* [Information provided]
## begin
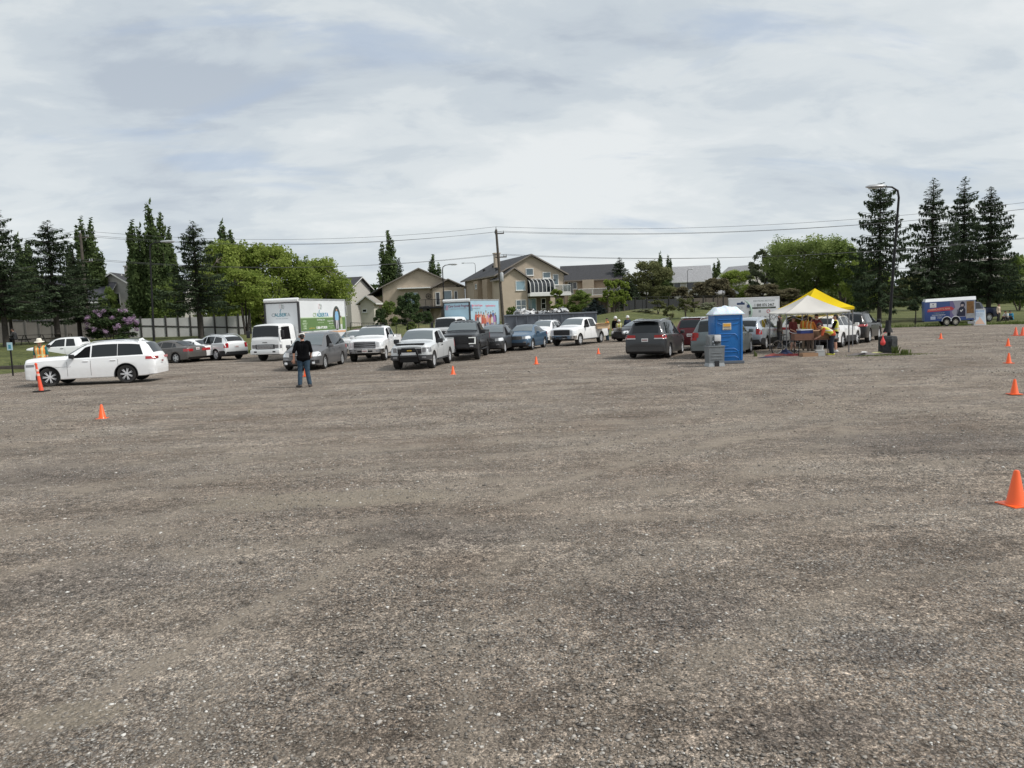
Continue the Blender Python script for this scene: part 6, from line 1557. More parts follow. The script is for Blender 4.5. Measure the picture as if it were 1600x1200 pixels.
for nm, (dx, dz, _) in zip(names, hs):
    P2 = b2+Vector((dx, 0, h2+dz)); P1 = b1+Vector((dx, 0, h1+dz)); k = -dz*1.12
    P3 = Vector((u3p.x+dx, u3p.y, 12.5-k)); P0 = Vector((u0p.x+dx, u0p.y, h1+b1.z+dz-.6))
    line(nm+' power line left of the central utility pole', P1, P2, 1.15); line(nm+' power line right of the central utility pole', P2, P3, 1.9)
    line(nm+' power line left of the pole among the poplars', P0, P1, 1.0)

# street lamps
LH = mat('lamp head grey', (.42, .43, .44), .4, metal=.3)
def street_lamp(label, loc, h, arm, rz, headlen=1.0, base=None, lean=0.0, thick=.09, group=None):
    r = thing('street_lamp', label, 'street lamp', group, loc, rz)
    P = [(0, 0, 0), (lean*.5, 0, h*.5), (lean, 0, h-.5), (lean-.06*arm/abs(arm), 0, h-.12) if False else (lean+.05*math.copysign(1, arm), 0, h-.2), (lean+.3*math.copysign(1, arm), 0, h-.03), (lean+arm, 0, h)]
    mb = MB(); mb.tube(P, [thick, thick*.8, thick*.62, thick*.6, thick*.5, thick*.42], 10); mb.build('pole', BLKMET, r, 60)
    s = math.copysign(1, arm); x0 = lean+arm-s*.05; x1 = x0+s*headlen; mb = MB()
    prof = [(0, .05, .06), (.15, .13, .09), (.5, .17, .11), (.85, .15, .09), (1.0, .06, .04)]; V = []; n = 10
    for t, w, hh in prof:
        for k in range(n): a = 6.283*k/n; V.append((x0+(x1-x0)*t, w*math.cos(a), h+.02+hh*math.sin(a)*(1 if math.sin(a) > 0 else .6)))
    mb.add(V, [(i*n+k, i*n+(k+1) % n, (i+1)*n+(k+1) % n, (i+1)*n+k) for i in range(4) for k in range(n)]+[tuple(range(n)), tuple(range(4*n, 5*n))])
    hd = mb.build('lamp_head', LH, r, 50)
    mb = MB(); mb.box(x0+(x1-x0)*.35, x0+(x1-x0)*.85, -.10, .10, h-.065, h-.04, .005); mb.build('lens', mat('lamp glass', (.5, .5, .46), .2), hd)
    return r
q = gnd(1387, 550.5)
rl = street_lamp('black lamp post with grey head and black concrete foot, right of the canopies', (q.x, q.y, 0), 7.35, -.62, R_(-4), .85, lean=.40, thick=.075)
mb = MB(); mb.lathe([(.42, 0), (.42, .62), (.38, .72), (.2, .75)], 8); mb.build('base_block', mat('black stained concrete', (.03, .033, .035), .8, var=.7, vscale=7, bump=.5), rl)
mb = MB(); mb.lathe([(.22, .9), (.12, 1.15), (.09, 1.45)], 12); mb.build('flange', BLKMET, rl, 50)
q = atd(237, 540, 53); z = float(terr(q.x, 53)); hh = atd(237, 379, 53).z-z
street_lamp('black street lamp in front of the tallest poplars at left', (q.x+.15, 53, z), hh, .85, 0, 1.0, lean=.28, thick=.08)
q = atd(695, 500, 76); z = float(terr(q.x, 76)); hh = atd(695, 414, 76).z-z
street_lamp('black street lamp rising in front of the left beige house', (q.x, 76, z), hh, .62, 0, 1.0, thick=.08)
q = atd(746, 500, 140); z = float(terr(q.x, 140)); hh = atd(730, 411, 140).z-z
street_lamp('thin far street lamp curving above the roof left of the central pole', (q.x, 140, z), hh, -1.9, 0, .7, thick=.07)
q = atd(1075, 500, 135); z = float(terr(q.x, 135)); hh = atd(1077, 421, 135).z-z
street_lamp('thin far street lamp beside the pale far houses', (q.x, 135, z), hh, .6, 0, .5, thick=.06)
# ------------------------------------------------------------ cones, signs, toilet, canopies
ORG = mat('fluorescent orange plastic', (.92, .115, .012), .45, coat=.2); ORGF = mat('faded orange plastic', (.80, .13, .06), .6)
def cone_mesh(h, m):
    mb = MB(); w = h*.36; mb.box(-w, w, -w, w, 0, h*.045, h*.02); mb.lathe([(h*.27, h*.045), (h*.26, h*.07), (h*.235, h*.10), (h*.075, h*.97), (h*.05, h), (h*.02, h)], 24); return mb.mesh('traffic_cone', m, smooth=40)
CM = cone_mesh(.40, ORG); CM2 = cone_mesh(.50, ORGF)
for px, py, me, lb, s in ((1587, 789, CM, 'orange cone nearest the viewer, cut by the right edge of the view', 1.0), (1585, 616, CM, 'orange cone second nearest along the right edge', .92), (1576, 567.5, CM, 'orange cone third along the right edge', .90), (1575, 541, CM, 'small orange cone below the pair of red-orange cones at right', .92),
        (1587, 524.5, CM2, 'faded red-orange cone, left one of the pair at the right edge', 1.0), (1598, 524.5, CM2, 'faded red-orange cone, right one of the pair at the right edge', 1.0), (1470, 529.5, CM, 'orange cone in front of the blue event trailer', .85),
        (160, 654, CM, 'orange cone alone in front of the long white SUV', .94), (708, 585, CM, 'orange cone in front of the silver bull-bar pickup', .86), (838, 569, CM, 'orange cone in the middle of the lot before the blue crossover', .88), (935, 553, CM, 'orange cone before the last white pickup', .80)):
    p = gnd(px, py); o = link('traffic_cone', me); o.location = (p.x, p.y, 0); o.scale = (s, s, s); o.rotation_euler = (0, 0, random.uniform(-.4, .4))
    tag(o, lb, 'traffic cone', 'orange traffic cones on the gravel')
# delineator post
r = thing('delineator_post', 'orange-red delineator post with pale bands on a black base, before the white SUV nose', 'delineator')
p = gnd(65, 612); r.location = p; DEL = mat('delineator red', (.85, .10, .045), .45)
MB().box(-.22, .22, -.22, .22, 0, .05, .015).build('base', RUBBER, r)
mb = MB(); mb.lathe([(.085, .05), (.075, .2), (.055, .55), (.045, .85), (.04, 1.02), (.05, 1.06), (.05, 1.1), (.02, 1.13)], 14)
for i in range(len(mb.v)): v = mb.v[i]; mb.v[i] = (v[0]-v[2]*.11, v[1], v[2])
mb.build('post', DEL, r, 40)
for z in (.62, .80):
    mb = MB(); mb.lathe([(.06, z), (.057, z+.09)], 14)
    for i in range(len(mb.v)): v = mb.v[i]; mb.v[i] = (v[0]-v[2]*.11, v[1], v[2])
    mb.build('reflective_band', mat('reflective band', (.8, .5, .42), .3), r, 40)

# portable toilet
TB = mat('blue moulded plastic', (.004, .135, .42), .42, coat=.15, var=.08, vscale=2); TB2 = mat('sunlit blue door plastic', (.03, .24, .60), .45, coat=.15)  # sun on the door side is put into a lighter blue
r = thing('portable_toilet', 'bright blue portable toilet with translucent white domed roof', 'portable toilet')
hw, hd = .56, .62
MB().box(-hw-.03, hw+.06, -hd-.05, hd+.05, 0, .12, .02).build('skid', mat('grey skid', (.13, .15, .18), .6), r)
mb = MB(); mb.box(-hw, hw, -hd, hd, .10, 2.02, .03); mb.build('cabin', TB, r, 40)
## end
* [Task prompt] All of the data above should be transcribed verbatim, with pictures omitted.

* [Task result]
Continue the Blender Python script for this scene: part 6, from line 1557. More parts follow. The script is for Blender 4.5. Measure the picture as if it were 1600x1200 pixels.
for nm, (dx, dz, _) in zip(names, hs):
    P2 = b2+Vector((dx, 0, h2+dz)); P1 = b1+Vector((dx, 0, h1+dz)); k = -dz*1.12
    P3 = Vector((u3p.x+dx, u3p.y, 12.5-k)); P0 = Vector((u0p.x+dx, u0p.y, h1+b1.z+dz-.6))
    line(nm+' power line left of the central utility pole', P1, P2, 1.15); line(nm+' power line right of the central utility pole', P2, P3, 1.9)
    line(nm+' power line left of the pole among the poplars', P0, P1, 1.0)

# street lamps
LH = mat('lamp head grey', (.42, .43, .44), .4, metal=.3)
def street_lamp(label, loc, h, arm, rz, headlen=1.0, base=None, lean=0.0, thick=.09, group=None):
    r = thing('street_lamp', label, 'street lamp', group, loc, rz)
    P = [(0, 0, 0), (lean*.5, 0, h*.5), (lean, 0, h-.5), (lean-.06*arm/abs(arm), 0, h-.12) if False else (lean+.05*math.copysign(1, arm), 0, h-.2), (lean+.3*math.copysign(1, arm), 0, h-.03), (lean+arm, 0, h)]
    mb = MB(); mb.tube(P, [thick, thick*.8, thick*.62, thick*.6, thick*.5, thick*.42], 10); mb.build('pole', BLKMET, r, 60)
    s = math.copysign(1, arm); x0 = lean+arm-s*.05; x1 = x0+s*headlen; mb = MB()
    prof = [(0, .05, .06), (.15, .13, .09), (.5, .17, .11), (.85, .15, .09), (1.0, .06, .04)]; V = []; n = 10
    for t, w, hh in prof:
        for k in range(n): a = 6.283*k/n; V.append((x0+(x1-x0)*t, w*math.cos(a), h+.02+hh*math.sin(a)*(1 if math.sin(a) > 0 else .6)))
    mb.add(V, [(i*n+k, i*n+(k+1) % n, (i+1)*n+(k+1) % n, (i+1)*n+k) for i in range(4) for k in range(n)]+[tuple(range(n)), tuple(range(4*n, 5*n))])
    hd = mb.build('lamp_head', LH, r, 50)
    mb = MB(); mb.box(x0+(x1-x0)*.35, x0+(x1-x0)*.85, -.10, .10, h-.065, h-.04, .005); mb.build('lens', mat('lamp glass', (.5, .5, .46), .2), hd)
    return r
q = gnd(1387, 550.5)
rl = street_lamp('black lamp post with grey head and black concrete foot, right of the canopies', (q.x, q.y, 0), 7.35, -.62, R_(-4), .85, lean=.40, thick=.075)
mb = MB(); mb.lathe([(.42, 0), (.42, .62), (.38, .72), (.2, .75)], 8); mb.build('base_block', mat('black stained concrete', (.03, .033, .035), .8, var=.7, vscale=7, bump=.5), rl)
mb = MB(); mb.lathe([(.22, .9), (.12, 1.15), (.09, 1.45)], 12); mb.build('flange', BLKMET, rl, 50)
q = atd(237, 540, 53); z = float(terr(q.x, 53)); hh = atd(237, 379, 53).z-z
street_lamp('black street lamp in front of the tallest poplars at left', (q.x+.15, 53, z), hh, .85, 0, 1.0, lean=.28, thick=.08)
q = atd(695, 500, 76); z = float(terr(q.x, 76)); hh = atd(695, 414, 76).z-z
street_lamp('black street lamp rising in front of the left beige house', (q.x, 76, z), hh, .62, 0, 1.0, thick=.08)
q = atd(746, 500, 140); z = float(terr(q.x, 140)); hh = atd(730, 411, 140).z-z
street_lamp('thin far street lamp curving above the roof left of the central pole', (q.x, 140, z), hh, -1.9, 0, .7, thick=.07)
q = atd(1075, 500, 135); z = float(terr(q.x, 135)); hh = atd(1077, 421, 135).z-z
street_lamp('thin far street lamp beside the pale far houses', (q.x, 135, z), hh, .6, 0, .5, thick=.06)
# ------------------------------------------------------------ cones, signs, toilet, canopies
ORG = mat('fluorescent orange plastic', (.92, .115, .012), .45, coat=.2); ORGF = mat('faded orange plastic', (.80, .13, .06), .6)
def cone_mesh(h, m):
    mb = MB(); w = h*.36; mb.box(-w, w, -w, w, 0, h*.045, h*.02); mb.lathe([(h*.27, h*.045), (h*.26, h*.07), (h*.235, h*.10), (h*.075, h*.97), (h*.05, h), (h*.02, h)], 24); return mb.mesh('traffic_cone', m, smooth=40)
CM = cone_mesh(.40, ORG); CM2 = cone_mesh(.50, ORGF)
for px, py, me, lb, s in ((1587, 789, CM, 'orange cone nearest the viewer, cut by the right edge of the view', 1.0), (1585, 616, CM, 'orange cone second nearest along the right edge', .92), (1576, 567.5, CM, 'orange cone third along the right edge', .90), (1575, 541, CM, 'small orange cone below the pair of red-orange cones at right', .92),
        (1587, 524.5, CM2, 'faded red-orange cone, left one of the pair at the right edge', 1.0), (1598, 524.5, CM2, 'faded red-orange cone, right one of the pair at the right edge', 1.0), (1470, 529.5, CM, 'orange cone in front of the blue event trailer', .85),
        (160, 654, CM, 'orange cone alone in front of the long white SUV', .94), (708, 585, CM, 'orange cone in front of the silver bull-bar pickup', .86), (838, 569, CM, 'orange cone in the middle of the lot before the blue crossover', .88), (935, 553, CM, 'orange cone before the last white pickup', .80)):
    p = gnd(px, py); o = link('traffic_cone', me); o.location = (p.x, p.y, 0); o.scale = (s, s, s); o.rotation_euler = (0, 0, random.uniform(-.4, .4))
    tag(o, lb, 'traffic cone', 'orange traffic cones on the gravel')
# delineator post
r = thing('delineator_post', 'orange-red delineator post with pale bands on a black base, before the white SUV nose', 'delineator')
p = gnd(65, 612); r.location = p; DEL = mat('delineator red', (.85, .10, .045), .45)
MB().box(-.22, .22, -.22, .22, 0, .05, .015).build('base', RUBBER, r)
mb = MB(); mb.lathe([(.085, .05), (.075, .2), (.055, .55), (.045, .85), (.04, 1.02), (.05, 1.06), (.05, 1.1), (.02, 1.13)], 14)
for i in range(len(mb.v)): v = mb.v[i]; mb.v[i] = (v[0]-v[2]*.11, v[1], v[2])
mb.build('post', DEL, r, 40)
for z in (.62, .80):
    mb = MB(); mb.lathe([(.06, z), (.057, z+.09)], 14)
    for i in range(len(mb.v)): v = mb.v[i]; mb.v[i] = (v[0]-v[2]*.11, v[1], v[2])
    mb.build('reflective_band', mat('reflective band', (.8, .5, .42), .3), r, 40)

# portable toilet
TB = mat('blue moulded plastic', (.004, .135, .42), .42, coat=.15, var=.08, vscale=2); TB2 = mat('sunlit blue door plastic', (.03, .24, .60), .45, coat=.15)  # sun on the door side is put into a lighter blue
r = thing('portable_toilet', 'bright blue portable toilet with translucent white domed roof', 'portable toilet')
hw, hd = .56, .62
MB().box(-hw-.03, hw+.06, -hd-.05, hd+.05, 0, .12, .02).build('skid', mat('grey skid', (.13, .15, .18), .6), r)
mb = MB(); mb.box(-hw, hw, -hd, hd, .10, 2.02, .03); mb.build('cabin', TB, r, 40)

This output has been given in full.